The article highlights the importance of the latest Supreme Court Judgement making daughter coparcener in own right by birth removing the conditions laid down in the previous judgement.
Background
- In Vineeta Sharma v. Rakesh Sharma (2020), the Supreme Court held that a coparcener’s daughter would become a coparcener in her own right by birth.
Amendment in 2005 and related SC judgement
- There is a difference between rights conferred by the Hindu Succession Act of 1956 and the amendment to that act in 2005.
- In 1956 Act, equal right of succession at par with a son was given to a daughter, but only after the demise of the father or mother.
- The 2005 amendment gave the right to property to a daughter in a joint Hindu family during the lifetime of the father.
- In Prakash v.
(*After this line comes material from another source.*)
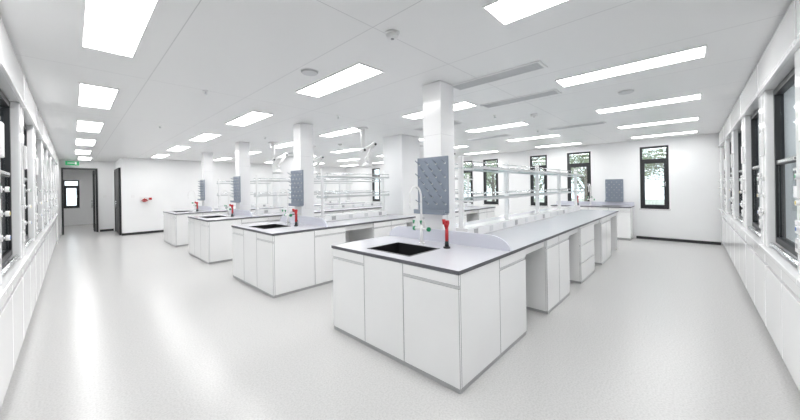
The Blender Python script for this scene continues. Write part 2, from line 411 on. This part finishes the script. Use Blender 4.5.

Phulavati 2005, the Supreme Court decided on the prospectivity or retrospectivity of the law creating coparcenary rights in favour of daughters.
- It created a condition that the rights under the amendment are applicable only to living daughters of living coparceners as on September 9, 2005; however, it gave no reason as to why this was chosen as a condition.
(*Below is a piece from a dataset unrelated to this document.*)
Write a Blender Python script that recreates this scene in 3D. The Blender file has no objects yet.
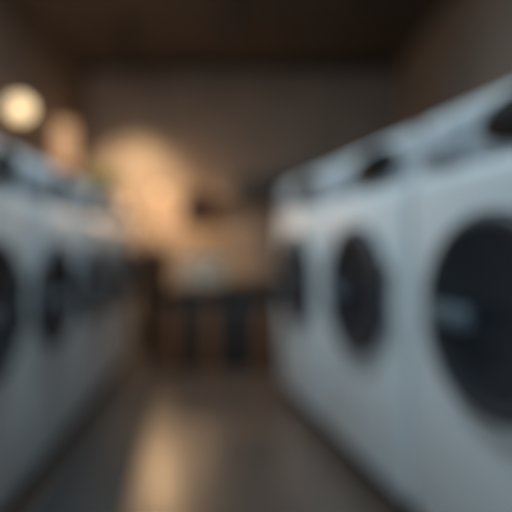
import bpy, bmesh, math, random
from mathutils import Vector, Matrix

S = bpy.context.scene
COL = S.collection
rnd = random.Random(7)
PI = math.pi

# ------------------------------------------------------------------ camera, light, exposure
cd = bpy.data.cameras.new('camera')
cam = bpy.data.objects.new('camera', cd)
COL.objects.link(cam)
cam.location = (0, 0, 0.83)
cam.rotation_euler = (math.radians(90 - 0.73), 0, 0)
cd.sensor_width = 36.0
cd.lens = 33.2
cd.clip_start = 0.01
cd.dof.use_dof = True                 # the photograph is focused far in front of everything
cd.dof.focus_distance = 0.25
cd.dof.aperture_fstop = 1.75
S.camera = cam

S.view_settings.view_transform = 'Standard'
S.view_settings.look = 'None'
S.view_settings.gamma = 1.0
S.view_settings.exposure = 0.0
S.view_settings.use_curve_mapping = False
S.cycles.use_denoising = True

W = bpy.data.worlds.new('dusk')
S.world = W
W.use_nodes = True
bg = W.node_tree.nodes['Background']
bg.inputs[0].default_value = (0.35, 0.5, 0.7, 1)
bg.inputs[1].default_value = 0.35


def area(name, loc, target, sx, sy, power, color):
    l = bpy.data.lights.new(name, 'AREA')
    l.shape = 'RECTANGLE'; l.size = sx; l.size_y = sy
    l.energy = power; l.color = color
    o = bpy.data.objects.new(name, l); COL.objects.link(o)
    o.location = loc
    o.rotation_euler = (Vector(target) - Vector(loc)).to_track_quat('-Z', 'Y').to_euler()
    return o


# daylight entering through the shop window behind the camera
area('window_daylight', (-0.35, -1.72, 1.45), (0.3, 1.6, 0.7), 1.9, 1.7, 27, (0.68, 0.88, 1.0))
# unseen cool tube light added above the aisle to light the machine fronts
area('tube_fill', (-0.46, 1.75, 2.44), (-0.46, 1.75, 0), 0.12, 1.15, 31, (0.70, 0.89, 1.0))


def point(name, loc, power, color, r=0.05):
    l = bpy.data.lights.new(name, 'POINT'); l.energy = power; l.color = color
    l.shadow_soft_size = r
    o = bpy.data.objects.new(name, l); COL.objects.link(o); o.location = loc
    return o


def spot(name, loc, target, power, color, angle, blend=1.0, r=0.04):
    l = bpy.data.lights.new(name, 'SPOT'); l.energy = power; l.color = color
    l.spot_size = math.radians(angle); l.spot_blend = blend; l.shadow_soft_size = r
    o = bpy.data.objects.new(name, l); COL.objects.link(o); o.location = loc
    o.rotation_euler = (Vector(target) - Vector(loc)).to_track_quat('-Z', 'Y').to_euler()
    return o


# ------------------------------------------------------------------ materials
def mat(name, c1, c2=None, scale=6.0, rough=0.5, metal=0.0, bump=0.0, ior=1.5, coat=0.0, emit=None, estr=0.0,
        stretch=(1, 1, 1), rough2=None, kind='noise', spec=0.5):
    m = bpy.data.materials.new(name); m.use_nodes = True
    nt = m.node_tree; b = nt.nodes['Principled BSDF']
    tc = nt.nodes.new('ShaderNodeTexCoord'); mp = nt.nodes.new('ShaderNodeMapping')
    mp.inputs['Scale'].default_value = stretch
    nt.links.new(tc.outputs['Object'], mp.inputs['Vector'])
    if kind == 'noise':
        t = nt.nodes.new('ShaderNodeTexNoise'); t.inputs['Scale'].default_value = scale
        t.inputs['Detail'].default_value = 5
    elif kind == 'wave':
        t = nt.nodes.new('ShaderNodeTexWave'); t.inputs['Scale'].default_value = scale
        t.inputs['Distortion'].default_value = 1.5; t.inputs['Detail'].default_value = 3
    elif kind == 'brick':
        t = nt.nodes.new('ShaderNodeTexBrick'); t.inputs['Scale'].default_value = scale
        t.inputs['Color1'].default_value = (.9, .9, .9, 1); t.inputs['Color2'].default_value = (.6, .6, .6, 1)
        t.inputs['Mortar'].default_value = (0, 0, 0, 1); t.inputs['Mortar Size'].default_value = .012
        t.inputs['Brick Width'].default_value = .5; t.inputs['Row Height'].default_value = .25
    nt.links.new(mp.outputs[0], t.inputs['Vector'])
    r = nt.nodes.new('ShaderNodeValToRGB')
    c2 = c2 or tuple(x * .92 for x in c1)
    r.color_ramp.elements[0].position = .3; r.color_ramp.elements[1].position = .7
    r.color_ramp.elements[0].color = (*c2, 1); r.color_ramp.elements[1].color = (*c1, 1)
    nt.links.new(t.outputs['Fac'] if kind != 'brick' else t.outputs['Color'], r.inputs['Fac'])
    nt.links.new(r.outputs[0], b.inputs['Base Color'])
    b.inputs['Roughness'].default_value = rough
    if rough2 is not None:
        mr = nt.nodes.new('ShaderNodeMapRange')
        mr.inputs['To Min'].default_value = rough; mr.inputs['To Max'].default_value = rough2
        nt.links.new(t.outputs['Fac'], mr.inputs['Value'])
        nt.links.new(mr.outputs[0], b.inputs['Roughness'])
    b.inputs['Metallic'].default_value = metal
    b.inputs['IOR'].default_value = ior
    b.inputs['Coat Weight'].default_value = coat
    b.inputs['Specular IOR Level'].default_value = spec
    if bump:
        bp = nt.nodes.new('ShaderNodeBump'); bp.inputs['Strength'].default_value = bump
        bp.inputs['Distance'].default_value = .01
        nt.links.new(t.outputs['Fac'] if kind != 'brick' else t.outputs['Color'], bp.inputs['Height'])
        nt.links.new(bp.outputs[0], b.inputs['Normal'])
    if emit:
        b.inputs['Emission Color'].default_value = (*emit, 1); b.inputs['Emission Strength'].default_value = estr
    return m


M = {
    'floor': mat('polished_concrete', (.115, .081, .064), (.09, .065, .052), 2.2, .27, rough2=.33, bump=.0, ior=1.9),
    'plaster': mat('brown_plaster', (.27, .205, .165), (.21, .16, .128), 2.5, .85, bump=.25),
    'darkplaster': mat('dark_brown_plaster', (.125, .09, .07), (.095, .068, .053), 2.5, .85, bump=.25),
    'ceil': mat('dark_ceiling', (.072, .052, .04), (.048, .035, .027), 1.6, .8, bump=.1),
    'trim': mat('dark_trim', (.035, .027, .022), None, 8, .5),
    'enamel': mat('white_enamel', (.80, .83, .84), (.77, .80, .815), 3, .42, coat=.0),
    'panel': mat('grey_blue_panel', (.46, .50, .54), (.43, .47, .51), 5, .6, spec=.2),
    'kick': mat('black_plinth', (.02, .02, .022), None, 9, .6),
    'rubber': mat('black_rubber', (.015, .015, .015), None, 20, .8),
    'mat': mat('charcoal_rubber', (.03, .031, .033), (.022, .023, .025), 30, .6, bump=.3),
    'ring': mat('dark_ring', (.04, .045, .053), (.032, .037, .044), 12, .55),
    'glass': mat('smoked_glass', (.020, .024, .032), (.016, .019, .026), 4, .27, ior=1.7),
    'chrome': mat('brushed_steel', (.62, .66, .70), (.5, .54, .58), 40, .3, metal=1.0, stretch=(1, 8, 1)),
    'handle_glint': mat('silver_glint', (.15, .19, .23), (.13, .17, .2), 12, .35),
    'display': mat('dark_display', (.010, .010, .011), None, 8, .5, spec=.15),
    'greyplastic': mat('grey_plastic', (.22, .24, .26), None, 15, .5),
    'black_wood': mat('black_stained_wood', (.014, .010, .008), (.009, .007, .0055), 5, .6, kind='wave', stretch=(1, 6, 6)),
    'orange_wood': mat('orange_brown_wood', (.20, .077, .026), (.14, .052, .018), 4, .5, kind='wave', stretch=(6, 6, 1)),
    'wicker': mat('brown_wicker', (.13, .068, .036), (.055, .028, .016), 26, .7, kind='wave', bump=.8, stretch=(1, 1, 2)),
    'towel': mat('white_terry', (.86, .68, .53), (.78, .61, .47), 90, .95, bump=.6),
    'copper': mat('dark_brown_metal', (.12, .045, .022), (.09, .034, .017), 10, .6),
    'globe': mat('warm_globe', (.9, .8, .6), None, 5, .4, emit=(1.0, .70, .36), estr=1.7),
    'shade': mat('cream_lampshade', (.8, .66, .45), (.74, .6, .4), 30, .8, emit=(1.0, .62, .29), estr=.72),
    'softglobe': mat('frosted_globe', (.10, .085, .06), None, 5, .4, emit=(1.0, .66, .33), estr=.8),
    'amber': mat('amber_shade', (.35, .21, .12), (.3, .18, .1), 12, .5, emit=(1.0, .55, .28), estr=.6),
    'bulb': mat('warm_bulb', (.9, .8, .6), None, 5, .4, emit=(1.0, .72, .4), estr=8),
    'brass': mat('aged_brass', (.35, .24, .11), (.25, .17, .08), 14, .4, metal=.9),
    'leaf': mat('yellow_green_leaf', (.46, .44, .06), (.30, .34, .04), 14, .55),
    'clay': mat('pale_clay', (.30, .27, .22), (.24, .21, .17), 12, .8),
    'soil': mat('dark_soil', (.03, .02, .014), None, 40, .95, bump=.6),
    'shelfgrey': mat('charcoal_board', (.045, .042, .04), (.033, .031, .03), 7, .55, kind='wave', stretch=(1, 7, 7)),
    'boxgrey': mat('charcoal_fabric', (.05, .047, .045), (.036, .034, .033), 60, .9, bump=.3),
    'pane': mat('window_glass', (.8, .9, .95), None, 3, .05),
}
g = M['pane'].node_tree.nodes['Principled BSDF']
g.inputs['Transmission Weight'].default_value = 1.0


# ------------------------------------------------------------------ mesh helpers
def obj(name, bm, m, parent=None, smooth=True, loc=None):
    me = bpy.data.meshes.new(name)
    bmesh.ops.recalc_face_normals(bm, faces=bm.faces)
    bm.to_mesh(me); bm.free()
    me.materials.append(m)
    if smooth:
        for p in me.polygons: p.use_smooth = True
        me.set_sharp_from_angle(angle=math.radians(38))
    o = bpy.data.objects.new(name, me); COL.objects.link(o)
    if parent is not None: o.parent = parent
    if loc: o.location = loc
    return o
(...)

- The status of a daughter to be subject to her father being alive is apparently a mistake.
- The death of an individual should not determine the rights of their heirs.
- If any right had accrued in the daughter’s favour by a legislation, the same can’t be disturbed by death of her father.
What the SC said in latest judgement
- In the present judgment, Vineeta Sharma v. Rakesh Sharma , the court rightly held that as laid down in Section 6 (1) (a), daughter is to be a coparcener by birth; so there is no question of being prospective or retrospective.
- It is the physical status that matters and should not be linked to a date.
- Even in the case of unregistered partition deeds executed before December 20, 2004, the court has opened a new window for daughters.
- Daughters can claim a right even in an unregistered partition deed which has not been proved conclusively.
Conclusion
There is a need to examine all the existing laws and wherever discriminatory practices exist, they need to be amended appropriately.